## EXERCISE GOAL
Any pictures in the records below should be skipped; write out everything else exactly.

## DATA ROWS
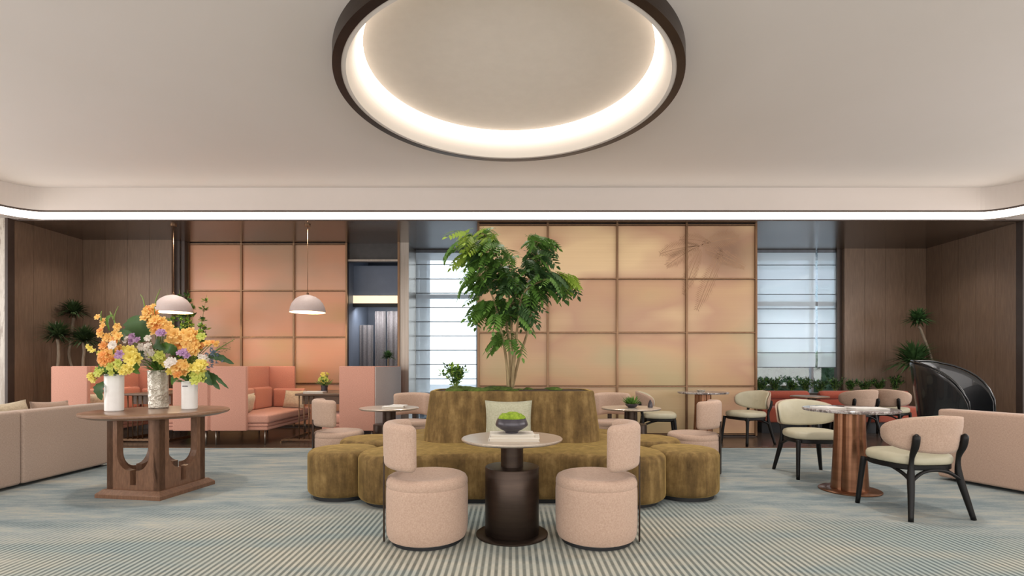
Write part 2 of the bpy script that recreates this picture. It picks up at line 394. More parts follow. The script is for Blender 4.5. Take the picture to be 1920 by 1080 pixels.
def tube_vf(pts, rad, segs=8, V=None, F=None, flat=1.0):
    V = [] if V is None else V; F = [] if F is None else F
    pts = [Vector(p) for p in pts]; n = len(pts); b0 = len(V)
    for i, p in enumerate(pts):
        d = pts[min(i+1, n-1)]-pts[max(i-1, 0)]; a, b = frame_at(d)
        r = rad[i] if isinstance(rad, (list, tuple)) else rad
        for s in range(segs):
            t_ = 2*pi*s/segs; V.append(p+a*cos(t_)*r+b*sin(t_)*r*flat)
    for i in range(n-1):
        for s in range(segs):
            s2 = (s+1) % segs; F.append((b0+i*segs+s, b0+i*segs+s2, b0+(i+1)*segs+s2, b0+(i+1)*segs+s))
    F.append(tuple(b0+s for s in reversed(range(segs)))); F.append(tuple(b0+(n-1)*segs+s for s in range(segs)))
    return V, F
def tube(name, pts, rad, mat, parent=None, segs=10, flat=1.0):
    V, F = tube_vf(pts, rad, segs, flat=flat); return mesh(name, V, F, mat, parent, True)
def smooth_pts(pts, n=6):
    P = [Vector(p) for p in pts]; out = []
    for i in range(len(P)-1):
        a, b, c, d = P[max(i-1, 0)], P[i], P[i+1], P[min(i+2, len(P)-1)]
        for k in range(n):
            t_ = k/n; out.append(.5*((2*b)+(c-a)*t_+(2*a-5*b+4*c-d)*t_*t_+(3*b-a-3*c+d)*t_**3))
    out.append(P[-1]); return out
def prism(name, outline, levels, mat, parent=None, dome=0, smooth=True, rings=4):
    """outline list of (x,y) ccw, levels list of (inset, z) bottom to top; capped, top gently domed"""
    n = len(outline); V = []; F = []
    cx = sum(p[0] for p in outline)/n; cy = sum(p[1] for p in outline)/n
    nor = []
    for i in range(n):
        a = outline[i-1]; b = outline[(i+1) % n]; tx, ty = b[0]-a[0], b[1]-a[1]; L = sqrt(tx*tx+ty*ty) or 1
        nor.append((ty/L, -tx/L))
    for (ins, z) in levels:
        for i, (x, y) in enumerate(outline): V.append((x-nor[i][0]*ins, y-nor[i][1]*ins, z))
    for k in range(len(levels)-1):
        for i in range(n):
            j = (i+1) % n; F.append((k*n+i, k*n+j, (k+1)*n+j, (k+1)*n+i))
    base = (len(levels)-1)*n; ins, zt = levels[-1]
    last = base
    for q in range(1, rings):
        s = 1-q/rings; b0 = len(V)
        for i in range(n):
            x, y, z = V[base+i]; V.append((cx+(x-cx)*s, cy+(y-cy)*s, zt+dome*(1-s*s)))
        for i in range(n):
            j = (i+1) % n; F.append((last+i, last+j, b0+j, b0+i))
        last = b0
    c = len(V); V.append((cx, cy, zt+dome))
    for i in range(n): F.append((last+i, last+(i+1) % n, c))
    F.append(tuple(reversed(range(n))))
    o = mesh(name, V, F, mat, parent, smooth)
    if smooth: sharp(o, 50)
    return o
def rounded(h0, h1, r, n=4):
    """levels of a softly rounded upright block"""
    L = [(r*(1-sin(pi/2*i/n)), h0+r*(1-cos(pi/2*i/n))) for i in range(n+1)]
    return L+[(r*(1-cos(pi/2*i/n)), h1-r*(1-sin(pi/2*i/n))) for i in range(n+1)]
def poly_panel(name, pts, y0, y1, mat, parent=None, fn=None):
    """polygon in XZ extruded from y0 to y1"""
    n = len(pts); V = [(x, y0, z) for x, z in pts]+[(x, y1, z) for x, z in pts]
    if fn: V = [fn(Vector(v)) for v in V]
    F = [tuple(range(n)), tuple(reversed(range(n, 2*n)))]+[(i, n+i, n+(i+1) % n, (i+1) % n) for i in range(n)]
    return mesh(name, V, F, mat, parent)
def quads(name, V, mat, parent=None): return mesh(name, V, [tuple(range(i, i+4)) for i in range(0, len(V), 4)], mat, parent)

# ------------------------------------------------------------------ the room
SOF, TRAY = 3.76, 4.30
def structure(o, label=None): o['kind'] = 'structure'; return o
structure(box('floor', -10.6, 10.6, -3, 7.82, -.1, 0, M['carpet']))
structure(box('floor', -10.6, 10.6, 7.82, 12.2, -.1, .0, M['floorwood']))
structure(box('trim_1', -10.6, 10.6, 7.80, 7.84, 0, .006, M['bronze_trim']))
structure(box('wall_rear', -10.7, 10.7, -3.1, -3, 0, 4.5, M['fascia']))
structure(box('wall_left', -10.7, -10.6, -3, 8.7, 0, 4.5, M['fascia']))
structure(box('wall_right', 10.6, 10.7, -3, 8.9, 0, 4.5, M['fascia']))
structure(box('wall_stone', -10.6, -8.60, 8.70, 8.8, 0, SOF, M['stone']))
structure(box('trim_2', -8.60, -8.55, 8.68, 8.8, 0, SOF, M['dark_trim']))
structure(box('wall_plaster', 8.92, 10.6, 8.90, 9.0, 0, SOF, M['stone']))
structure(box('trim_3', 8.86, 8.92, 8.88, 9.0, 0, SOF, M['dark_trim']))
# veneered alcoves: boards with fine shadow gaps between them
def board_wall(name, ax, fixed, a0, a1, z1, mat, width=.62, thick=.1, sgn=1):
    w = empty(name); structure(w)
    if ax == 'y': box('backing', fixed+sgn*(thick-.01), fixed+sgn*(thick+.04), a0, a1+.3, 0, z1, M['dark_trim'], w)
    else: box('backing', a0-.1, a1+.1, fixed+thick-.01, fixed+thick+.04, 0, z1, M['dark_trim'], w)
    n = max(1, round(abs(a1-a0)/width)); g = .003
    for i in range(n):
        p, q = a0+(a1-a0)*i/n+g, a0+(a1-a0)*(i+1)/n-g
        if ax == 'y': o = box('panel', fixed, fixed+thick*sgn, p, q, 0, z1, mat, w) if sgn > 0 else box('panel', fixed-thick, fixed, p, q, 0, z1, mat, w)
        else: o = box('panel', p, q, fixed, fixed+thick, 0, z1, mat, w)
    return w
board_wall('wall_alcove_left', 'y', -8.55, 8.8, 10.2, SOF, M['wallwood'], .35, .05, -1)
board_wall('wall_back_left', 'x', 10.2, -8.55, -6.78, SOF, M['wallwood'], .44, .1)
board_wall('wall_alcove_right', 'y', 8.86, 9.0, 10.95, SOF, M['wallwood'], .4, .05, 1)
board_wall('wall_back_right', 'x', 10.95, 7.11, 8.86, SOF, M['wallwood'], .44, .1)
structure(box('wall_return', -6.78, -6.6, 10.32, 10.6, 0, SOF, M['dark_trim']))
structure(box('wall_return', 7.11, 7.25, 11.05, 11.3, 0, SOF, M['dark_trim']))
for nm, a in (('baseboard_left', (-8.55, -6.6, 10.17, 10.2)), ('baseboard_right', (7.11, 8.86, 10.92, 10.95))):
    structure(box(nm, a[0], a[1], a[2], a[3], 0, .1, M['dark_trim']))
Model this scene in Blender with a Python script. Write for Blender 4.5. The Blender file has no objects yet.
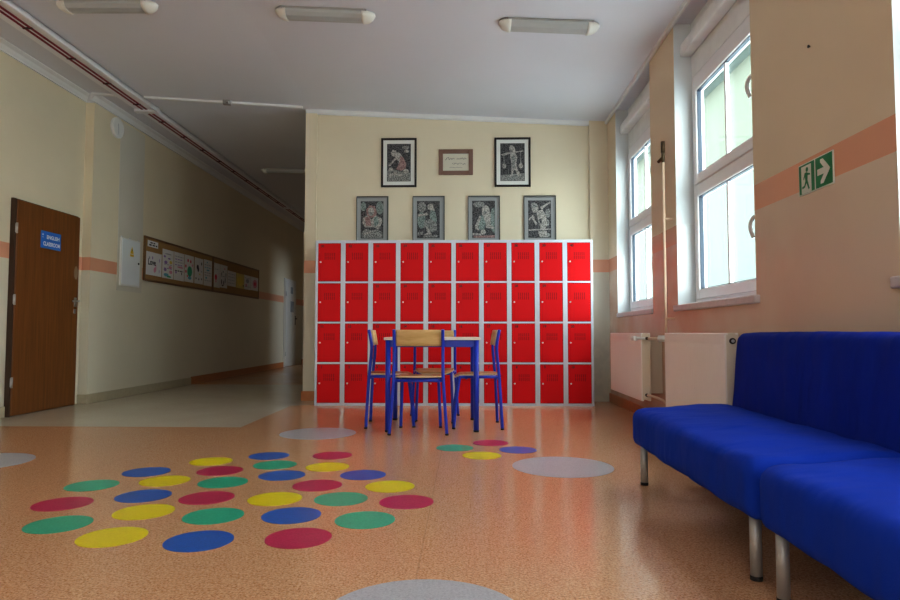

## RESULT FOR THIS EXERCISE
Write part 2 of the bpy script that recreates this picture. It picks up at line 394. More parts follow. The script is for Blender 4.5. Take the picture to be 1920 by 1080 pixels.
def tube_vf(pts, rad, segs=8, V=None, F=None, flat=1.0):
    V = [] if V is None else V; F = [] if F is None else F
    pts = [Vector(p) for p in pts]; n = len(pts); b0 = len(V)
    for i, p in enumerate(pts):
        d = pts[min(i+1, n-1)]-pts[max(i-1, 0)]; a, b = frame_at(d)
        r = rad[i] if isinstance(rad, (list, tuple)) else rad
        for s in range(segs):
            t_ = 2*pi*s/segs; V.append(p+a*cos(t_)*r+b*sin(t_)*r*flat)
    for i in range(n-1):
        for s in range(segs):
            s2 = (s+1) % segs; F.append((b0+i*segs+s, b0+i*segs+s2, b0+(i+1)*segs+s2, b0+(i+1)*segs+s))
    F.append(tuple(b0+s for s in reversed(range(segs)))); F.append(tuple(b0+(n-1)*segs+s for s in range(segs)))
    return V, F
def tube(name, pts, rad, mat, parent=None, segs=10, flat=1.0):
    V, F = tube_vf(pts, rad, segs, flat=flat); return mesh(name, V, F, mat, parent, True)
def smooth_pts(pts, n=6):
    P = [Vector(p) for p in pts]; out = []
    for i in range(len(P)-1):
        a, b, c, d = P[max(i-1, 0)], P[i], P[i+1], P[min(i+2, len(P)-1)]
        for k in range(n):
            t_ = k/n; out.append(.5*((2*b)+(c-a)*t_+(2*a-5*b+4*c-d)*t_*t_+(3*b-a-3*c+d)*t_**3))
    out.append(P[-1]); return out
def prism(name, outline, levels, mat, parent=None, dome=0, smooth=True, rings=4):
    """outline list of (x,y) ccw, levels list of (inset, z) bottom to top; capped, top gently domed"""
    n = len(outline); V = []; F = []
    cx = sum(p[0] for p in outline)/n; cy = sum(p[1] for p in outline)/n
    nor = []
    for i in range(n):
        a = outline[i-1]; b = outline[(i+1) % n]; tx, ty = b[0]-a[0], b[1]-a[1]; L = sqrt(tx*tx+ty*ty) or 1
        nor.append((ty/L, -tx/L))
    for (ins, z) in levels:
        for i, (x, y) in enumerate(outline): V.append((x-nor[i][0]*ins, y-nor[i][1]*ins, z))
    for k in range(len(levels)-1):
        for i in range(n):
            j = (i+1) % n; F.append((k*n+i, k*n+j, (k+1)*n+j, (k+1)*n+i))
    base = (len(levels)-1)*n; ins, zt = levels[-1]
    last = base
    for q in range(1, rings):
        s = 1-q/rings; b0 = len(V)
        for i in range(n):
            x, y, z = V[base+i]; V.append((cx+(x-cx)*s, cy+(y-cy)*s, zt+dome*(1-s*s)))
        for i in range(n):
            j = (i+1) % n; F.append((last+i, last+j, b0+j, b0+i))
        last = b0
    c = len(V); V.append((cx, cy, zt+dome))
    for i in range(n): F.append((last+i, last+(i+1) % n, c))
    F.append(tuple(reversed(range(n))))
    o = mesh(name, V, F, mat, parent, smooth)
    if smooth: sharp(o, 50)
    return o
def rounded(h0, h1, r, n=4):
    """levels of a softly rounded upright block"""
    L = [(r*(1-sin(pi/2*i/n)), h0+r*(1-cos(pi/2*i/n))) for i in range(n+1)]
    return L+[(r*(1-cos(pi/2*i/n)), h1-r*(1-sin(pi/2*i/n))) for i in range(n+1)]
def poly_panel(name, pts, y0, y1, mat, parent=None, fn=None):
    """polygon in XZ extruded from y0 to y1"""
    n = len(pts); V = [(x, y0, z) for x, z in pts]+[(x, y1, z) for x, z in pts]
    if fn: V = [fn(Vector(v)) for v in V]
    F = [tuple(range(n)), tuple(reversed(range(n, 2*n)))]+[(i, n+i, n+(i+1) % n, (i+1) % n) for i in range(n)]
    return mesh(name, V, F, mat, parent)
def quads(name, V, mat, parent=None): return mesh(name, V, [tuple(range(i, i+4)) for i in range(0, len(V), 4)], mat, parent)

# ------------------------------------------------------------------ the room
SOF, TRAY = 3.76, 4.30
def structure(o, label=None): o['kind'] = 'structure'; return o
structure(box('floor', -10.6, 10.6, -3, 7.82, -.1, 0, M['carpet']))
structure(box('floor', -10.6, 10.6, 7.82, 12.2, -.1, .0, M['floorwood']))
structure(box('trim_1', -10.6, 10.6, 7.80, 7.84, 0, .006, M['bronze_trim']))
structure(box('wall_rear', -10.7, 10.7, -3.1, -3, 0, 4.5, M['fascia']))
structure(box('wall_left', -10.7, -10.6, -3, 8.7, 0, 4.5, M['fascia']))
structure(box('wall_right', 10.6, 10.7, -3, 8.9, 0, 4.5, M['fascia']))
structure(box('wall_stone', -10.6, -8.60, 8.70, 8.8, 0, SOF, M['stone']))
structure(box('trim_2', -8.60, -8.55, 8.68, 8.8, 0, SOF, M['dark_trim']))
structure(box('wall_plaster', 8.92, 10.6, 8.90, 9.0, 0, SOF, M['stone']))
structure(box('trim_3', 8.86, 8.92, 8.88, 9.0, 0, SOF, M['dark_trim']))
# veneered alcoves: boards with fine shadow gaps between them
def board_wall(name, ax, fixed, a0, a1, z1, mat, width=.62, thick=.1, sgn=1):
    w = empty(name); structure(w)
    if ax == 'y': box('backing', fixed+sgn*(thick-.01), fixed+sgn*(thick+.04), a0, a1+.3, 0, z1, M['dark_trim'], w)
    else: box('backing', a0-.1, a1+.1, fixed+thick-.01, fixed+thick+.04, 0, z1, M['dark_trim'], w)
    n = max(1, round(abs(a1-a0)/width)); g = .003
    for i in range(n):
        p, q = a0+(a1-a0)*i/n+g, a0+(a1-a0)*(i+1)/n-g
        if ax == 'y': o = box('panel', fixed, fixed+thick*sgn, p, q, 0, z1, mat, w) if sgn > 0 else box('panel', fixed-thick, fixed, p, q, 0, z1, mat, w)
        else: o = box('panel', p, q, fixed, fixed+thick, 0, z1, mat, w)
    return w
board_wall('wall_alcove_left', 'y', -8.55, 8.8, 10.2, SOF, M['wallwood'], .35, .05, -1)
board_wall('wall_back_left', 'x', 10.2, -8.55, -6.78, SOF, M['wallwood'], .44, .1)
board_wall('wall_alcove_right', 'y', 8.86, 9.0, 10.95, SOF, M['wallwood'], .4, .05, 1)
board_wall('wall_back_right', 'x', 10.95, 7.11, 8.86, SOF, M['wallwood'], .44, .1)
structure(box('wall_return', -6.78, -6.6, 10.32, 10.6, 0, SOF, M['dark_trim']))
structure(box('wall_return', 7.11, 7.25, 11.05, 11.3, 0, SOF, M['dark_trim']))
for nm, a in (('baseboard_left', (-8.55, -6.6, 10.17, 10.2)), ('baseboard_right', (7.11, 8.86, 10.92, 10.95))):
    structure(box(nm, a[0], a[1], a[2], a[3], 0, .1, M['dark_trim']))
Model this scene in Blender with a Python script. Write for Blender 4.5. The Blender file has no objects yet.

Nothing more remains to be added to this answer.